Скоро, очень-очень скоро начались эксперименты. К 1920 году почти все видные модернисты – Джеймс Джойс, Д. Г. Лоуренс, Вирджиния Вулф, Джозеф Конрад, Форд Мэдокс Форд (Англия и Ирландия), Гертруда Стайн (США), Томас Манн и Франц Кафка (Германия), Марсель Пруст (Франция) – решительно отринули старые, понятные всем правила. Но чему тут удивляться? Когда время (Бергсон), разум (Фрейд, Юнг), реальность (Эйнштейн, Бор, Гейзенберг) и даже этика (Ницше) меняются на глазах, когда люди летают, изображения движутся, а звук передается по воздуху, как не пробовать новое?

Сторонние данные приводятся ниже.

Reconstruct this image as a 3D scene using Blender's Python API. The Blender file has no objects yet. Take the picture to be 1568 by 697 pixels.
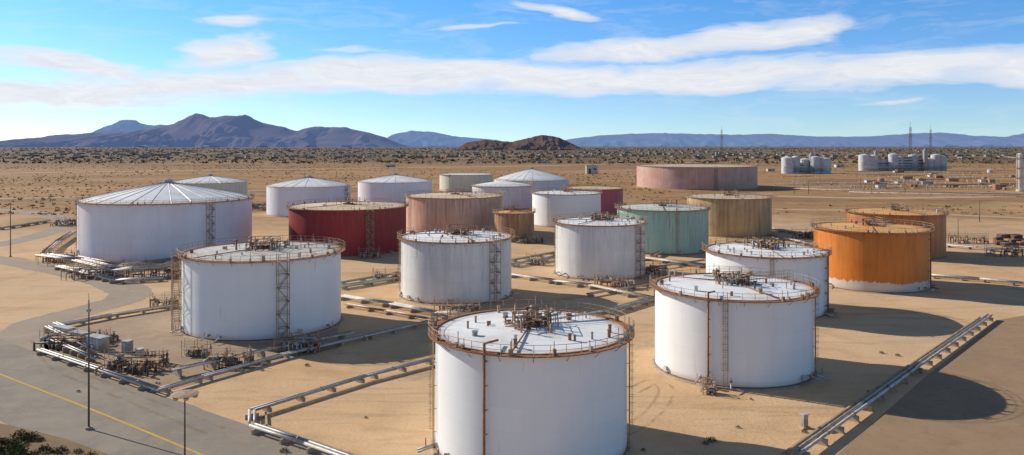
import bpy, math, random
import numpy as np
from mathutils import Vector, noise
random.seed(7); rng=np.random.default_rng(5)
F=1200.0; CX=784.0; HY=222.0; H=33.0
scene=bpy.context.scene
# survey helper: photo measurement -> ground plan position in metres
def G(px,py,z=0.0):
    d=(H-z)*F/(py-HY); return ((px-CX)/F*d, d)

# ------------------------------------------------------------------ materials
def newmat(name):
    m=bpy.data.materials.new(name); m.use_nodes=True
    nt=m.node_tree; b=nt.nodes['Principled BSDF']; return m,nt,b
def N(nt,t,**kw):
    n=nt.nodes.new(t)
    for k,v in kw.items(): setattr(n,k,v)
    return n
def ramp(nt,fac,stops):
    r=N(nt,'ShaderNodeValToRGB'); e=r.color_ramp.elements
    e[0].position=stops[0][0]; e[0].color=(*stops[0][1],1)
    e[1].position=stops[-1][0]; e[1].color=(*stops[-1][1],1)
    for p,c in stops[1:-1]:
        x=e.new(p); x.color=(*c,1)
    nt.links.new(fac,r.inputs[0]); return r.outputs[0]
def g(v): return (v,v,v)
def mix(nt,f,a,b,bt='MIX'):
    n=N(nt,'ShaderNodeMix',data_type='RGBA',blend_type=bt)
    for i,v in ((0,f),(6,a),(7,b)):
        if hasattr(v,'links'): nt.links.new(v,n.inputs[i])
        elif i==0: n.inputs[0].default_value=v
        else: n.inputs[i].default_value=(*v,1) if len(v)==3 else v
    return n.outputs[2]
def math_(nt,op,a,b=None,c=None,clamp=False):
    n=N(nt,'ShaderNodeMath',operation=op,use_clamp=clamp)
    for i,v in enumerate((a,b,c)):
        if v is None: continue
        if hasattr(v,'links'): nt.links.new(v,n.inputs[i])
        else: n.inputs[i].default_value=v
    return n.outputs[0]
def noisetex(nt,vec,scale,detail=5,rough=.6,dist=0):
    n=N(nt,'ShaderNodeTexNoise'); n.inputs['Scale'].default_value=scale
    n.inputs['Detail'].default_value=detail; n.inputs['Roughness'].default_value=rough
    n.inputs['Distortion'].default_value=dist
    nt.links.new(vec,n.inputs['Vector']); return n.outputs['Fac']
def mapping(nt,vec,scale=(1,1,1),loc=(0,0,0),rot=(0,0,0)):
    n=N(nt,'ShaderNodeMapping'); n.inputs['Scale'].default_value=scale
    n.inputs['Location'].default_value=loc; n.inputs['Rotation'].default_value=rot
    nt.links.new(vec,n.inputs['Vector']); return n.outputs[0]
def objvec(nt):
    tc=N(nt,'ShaderNodeTexCoord'); oi=N(nt,'ShaderNodeObjectInfo')
    s=math_(nt,'MULTIPLY',oi.outputs['Random'],300.0)
    cb=N(nt,'ShaderNodeCombineXYZ'); nt.links.new(s,cb.inputs[0]); nt.links.new(s,cb.inputs[1])
    a=N(nt,'ShaderNodeVectorMath',operation='ADD')
    nt.links.new(tc.outputs['Object'],a.inputs[0]); nt.links.new(cb.outputs[0],a.inputs[1])
    return tc,a.outputs[0]
RUST=(.22,.08,.03)
def wallmat(name,col,dirt=.35,rust=.15,seam=.12,dcol=None,band=None,fade=None,rough=.5,top=0.0):
    m,nt,b=newmat(name); tc,v=objvec(nt)
    dcol=dcol or tuple(c*.55 for c in col)
    c=col
    if fade:
        f0=noisetex(nt,mapping(nt,v,(.06,.06,.05)),1,2)
        c=mix(nt,ramp(nt,f0,[(.4,g(0)),(.62,g(1))]),col,fade)
    s=noisetex(nt,mapping(nt,v,(.9,.9,.07)),1,4,.65)
    f=ramp(nt,s,[(.42,g(0)),(.72,g(dirt))])
    c=mix(nt,f,c,dcol)
    l=noisetex(nt,mapping(nt,v,(.12,.12,.2)),1,3)
    c=mix(nt,ramp(nt,l,[(.4,g(0)),(.75,g(dirt*.7))]),c,dcol)
    sx=N(nt,'ShaderNodeSeparateXYZ'); nt.links.new(tc.outputs['Object'],sx.inputs[0]); z=sx.outputs[2]
    br=N(nt,'ShaderNodeTexBrick'); nt.links.new(tc.outputs['UV'],br.inputs['Vector'])
    br.inputs['Scale'].default_value=1; br.inputs['Brick Width'].default_value=7.5; br.inputs['Row Height'].default_value=2.4
    br.inputs['Mortar Size'].default_value=.03; br.inputs['Mortar Smooth'].default_value=.4
    br.inputs['Color1'].default_value=(1,1,1,1); br.inputs['Color2'].default_value=(.97,.97,.97,1); br.inputs['Mortar'].default_value=(1-seam*1.0,)*3+(1,)
    c=mix(nt,1.0,c,br.outputs['Color'],'MULTIPLY')
    if band:
        nb=noisetex(nt,mapping(nt,v,(.8,.8,.25)),1,4,.7)
        zz=math_(nt,'ADD',z,math_(nt,'MULTIPLY',math_(nt,'SUBTRACT',nb,.5),2.6))
        fb=ramp(nt,math_(nt,'DIVIDE',zz,10),[(band/10-.01,g(1)),(band/10+.01,g(0))])
        c=mix(nt,fb,c,(.66,.58,.50))
    r=noisetex(nt,mapping(nt,v,(1.6,1.6,.12)),1,5,.72)
    if top>0:
        zt=math_(nt,'DIVIDE',math_(nt,'SUBTRACT',z,4.0),10.0,clamp=True)
        tt=math_(nt,'MULTIPLY',zt,ramp(nt,r,[(.42,g(0)),(.62,g(top))]))
        c=mix(nt,tt,c,(.26,.10,.04))
    c=mix(nt,ramp(nt,r,[(.64-rust*.4,g(0)),(.72-rust*.25,g(min(1,.35+rust)))]),c,RUST)
    fz=math_(nt,'SUBTRACT',1.0,math_(nt,'DIVIDE',z,1.2),clamp=True)
    fz=math_(nt,'MULTIPLY',fz,ramp(nt,l,[(.35,g(.15)),(.65,g(.8))]))
    c=mix(nt,fz,c,(.38,.24,.13))
    nt.links.new(c,b.inputs['Base Color']); b.inputs['Roughness'].default_value=rough
    bp=N(nt,'ShaderNodeBump'); bp.inputs['Strength'].default_value=.2; bp.inputs['Distance'].default_value=.04
    h=math_(nt,'ADD',br.outputs['Fac'],math_(nt,'MULTIPLY',noisetex(nt,mapping(nt,v,(.35,.35,.5)),1,1),-1.5))
    nt.links.new(h,bp.inputs['Height']); nt.links.new(bp.outputs[0],b.inputs['Normal'])
    return m
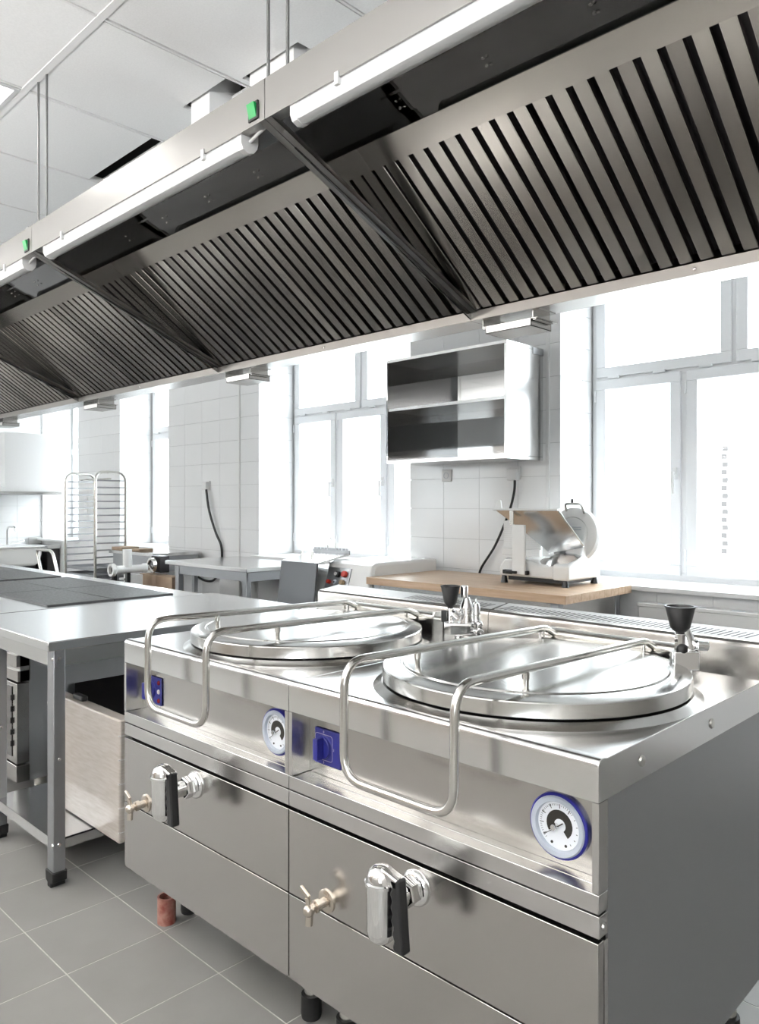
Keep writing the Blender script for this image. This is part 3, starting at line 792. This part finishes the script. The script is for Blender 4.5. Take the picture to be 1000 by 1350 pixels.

И новое появлялось в избытке. Стайн писала непривычную, повторяющуюся, спотыкающуюся прозу, как будто не вполне владела не только английским, но и вообще человеческим языком. В ее романах «Три жизни» (1909) и «Становление американцев» (The Making of Americans, 1925) язык предстал совершенным незнакомцем, так что даже его носителям приходилось пересматривать свое отношение к нему. Ничего удивительного, что для своего последнего произведения, девятисотстраничного монстра, она искала издателя целых восемнадцать лет. Кафка пошел еще дальше: в десятках его рассказов и трех романах незнакомым предстает уже само существование. Большинству читателей знакома (хотя бы по репутации) его новелла «Превращение», в которой молодой человек просыпается утром и обнаруживает, что превратился в огромного жука. Перед нами, по существу, довольно обычный литературный прием отчуждения, которое новелла делает буквальным, то есть загадочным и действительно отчуждающим. Куда менее известны его романы, в которых используется почти тот же самый прием. В посмертно опубликованном «Процессе» (1925) главного героя, Йозефа К., обвиняют в некоем преступлении, причем сам Йозеф совершенно уверен, что не совершал его. О преступлении, сопутствовавших ему обстоятельствах и правовых основаниях расследования не говорится ни слова. Однако он предает себя в руки правосудия, то есть его судят, выносят приговор и приводят его в исполнение. В «Замке» (1926) разворачивается не менее абсурдная ситуация: землемер К. (излюбленный автобиографический инициал Кафки) прибыл в некую деревню, якобы по вызову графа, владельца замка. Когда выясняется, что произошла путаница и его услуги не требуются, он пробует добиться ответа от центральной канцелярии замка; для жителей деревни она воплощает абсолютную власть, к которой сами они не смеют обращаться ни с какими вопросами. Ответы всегда уклончивы и неверны, обвинения основываются на ложных сведениях, бюрократические ошибки множатся, хотя замок настаивает на собственной непогрешимости, в которой не сомневаются и жители деревни. Сам К. попал в деревню из-за грубейшего бюрократического ляпсуса, который он никак не может исправить. Как и Стайн, Кафка открывает перед романом радикально новые горизонты. Ее епархия – язык; его – сюжет и построение книги. Но оба они ведут художественную литературу туда, где она еще никогда не была.